Love, which remains extremely difficult to capture and define today or in the past, poses a major hurdle in sorting out the nature of their relationship. Speaking of love in the context of a master-slave relationship is even more difficult, given the moral and political implications. After all, the idea of “love” was used during the antebellum period and afterward as a defense of slavery. Apologists for the peculiar institution claimed that a genuine “love” existed between the races during slavery, putting the lie to northern abolitionists’ claim that the institution was evil and exploitative. Southern slaveholders often pointed to their affection for their individual “mammies” and the supposedly deep ties they formed with their enslaved playmates (of the same sex, of course) on the plantation. Significantly, they never spoke about the possibility of intimate relationships between males and females of mixed races. That type of love was taboo then, and it has remained discomfiting to many Americans, even into the 21st century.
Then, there’s the question of consent and rape. While Martha Jefferson had given her perpetual consent to sexual relations with her husband by marrying him—there was no such thing as marital rape—Jefferson owned his wife’s half sister, Sally, in a completely different way. Being a man’s wife was not the same thing as being a man’s slave, even if Sally and Thomas’ relationship had begun under unusual circumstances. They became involved while Jefferson was serving as the American minister to France. Under French law, Hemings would have had a clear route to freedom had she chosen it. Instead, she agreed to return to America with him, placing herself entirely under his power. At any time, Jefferson had the right to sell her and their children if he wanted to.
White males, not just slave owners—exercised inordinate power over black women during slavery. Rape and the threat of it blighted the lives of countless enslaved women. At the same time, some black women and white men did form bonds quite different in character from those resulting from sexual coercion. No social system can ever stamp out all the constitutive aspects of the human character. Heterosexual men and women thrown together in intimate circumstances will become attracted to one another.
Consider how Hemings and Jefferson lived at the Hôtel de Langeac in Paris between 1787 and 1789. What parents would send their pretty teenaged daughter to live in a house with a lonely, middle-aged widower whose daughters spent all week away at boarding school—and place him in charge of her well-being? Jefferson would never have allowed his daughters Patsy and Polly to live under such a situation, unless a female chaperone had been present. The question of appropriateness never came up with Sally Hemings, because she was a slave. Her mother, Elizabeth Hemings, had no say in the matter; this is one of the countless ways in which slavery was an inhumane institution.
Suggesting that their possible feelings for one another made a difference is a romantic notion.

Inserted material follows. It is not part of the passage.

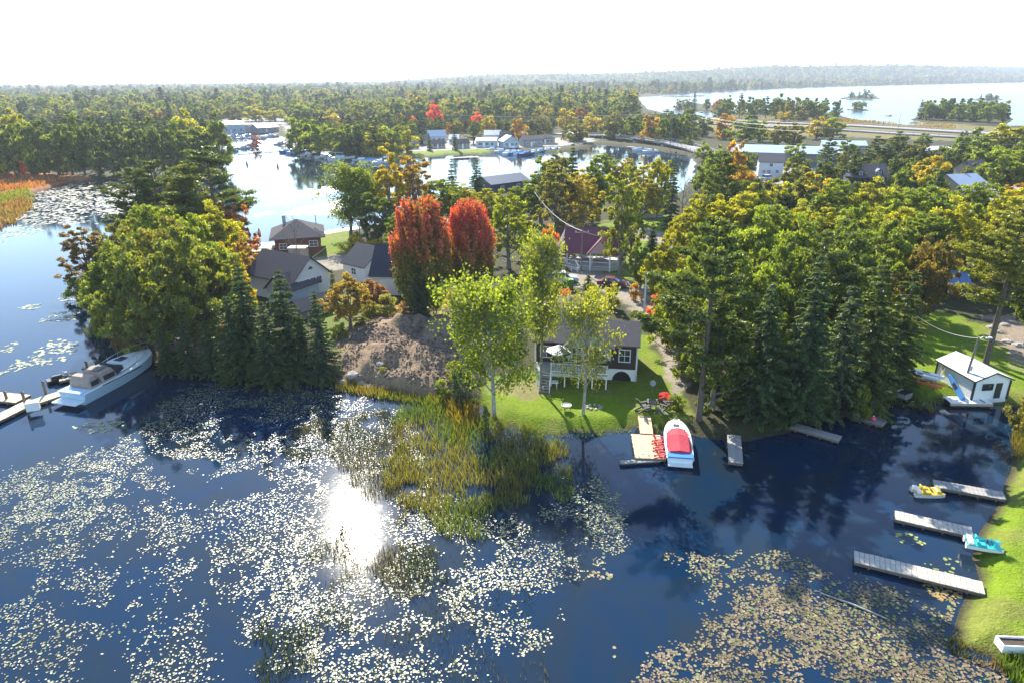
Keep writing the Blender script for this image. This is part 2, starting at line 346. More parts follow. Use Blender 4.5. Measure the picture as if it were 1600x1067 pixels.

So, what do I say to people about Hemings, Jefferson, and love? I am ever mindful of the dangers of romanticizing the pair. Apologists for slavery have not all gone away, and they will fasten onto any story that appears to “soften” the harsh contours of that institution, and mitigate southern slaveholders' guilt. I believe, however, that saying that they may have loved each other is not romantic. Suggesting that their possible feelings for one another made a difference is a romantic notion. I am not one who believes that “love” is the answer to everything. Strong emotions that two people may have had cannot mitigate the problem of slavery or Jefferson’s specific role as a slave owner.
Other factors make it difficult to determine the nature of their relationship. Neither spoke publicly about it, leaving us only to draw inferences. We do know that Jefferson bargained intensely with Hemings to return to America, promising her a good life at Monticello and freedom for her children when they became adults. Was that merely a result of in-the-moment lust? While lust can last minutes, months, or even a few years, it cannot typically span the decades during which they were involved. It simply takes more than lust to sustain an interest in another person over such an extended time period.
In addition, Jefferson had access to many other women at Monticello who could have satisfied his carnal interests. Yet, so far as the record shows, he remained fixated on Sally Hemings, arranging her life at Monticello so that she interacted with him on a daily basis for almost four decades. Despite the brutal public attention focused on the pair after James Callender exposed their relationship in 1802, Jefferson continued to have children with Hemings. Their children—James Madison, Thomas Eston, William Beverly, and Harriet—were named for people important to him. His white daughter was said to have wanted Jefferson to send Hemings and their children away so as to spare him further embarrassment. He declined.
Judging Hemings’s feelings about Jefferson proves more difficult, because she exercised no legal power over him. While she did abandon her plan to stay in France, and then came home to live and have children with him, she may well have had second thoughts about leaving her large and intensely connected family back home. Several of their great-grandchildren explain that Hemings returned to America because Jefferson “loved her dearly,” as if that meant something to her. Upon their return, Hemings’ relatives, both enslaved and free, behaved as if Jefferson was an in-law of sorts. After he died in 1826, Hemings left Monticello with several of Jefferson’s personal items, including pairs of his glasses, an inkwell, and shoe buckles, which she gave to her children as mementos.
While marriage is generally taken as a proof of love between a man and woman, the quality of the relationship between couples who are not married, or cannot marry because of legal restrictions, may be better than that of men and women whose unions are recognized by law.
The most that can be said is that Hemings and Jefferson lived together over many years and had seven children, four of whom lived to adulthood. Jefferson kept his promises to Hemings, and their offspring got a four-decade head start on emancipation, making the most of it by leading prosperous and stable lives. That, I think, is about as much as one can expect from love in the context of life during American slavery.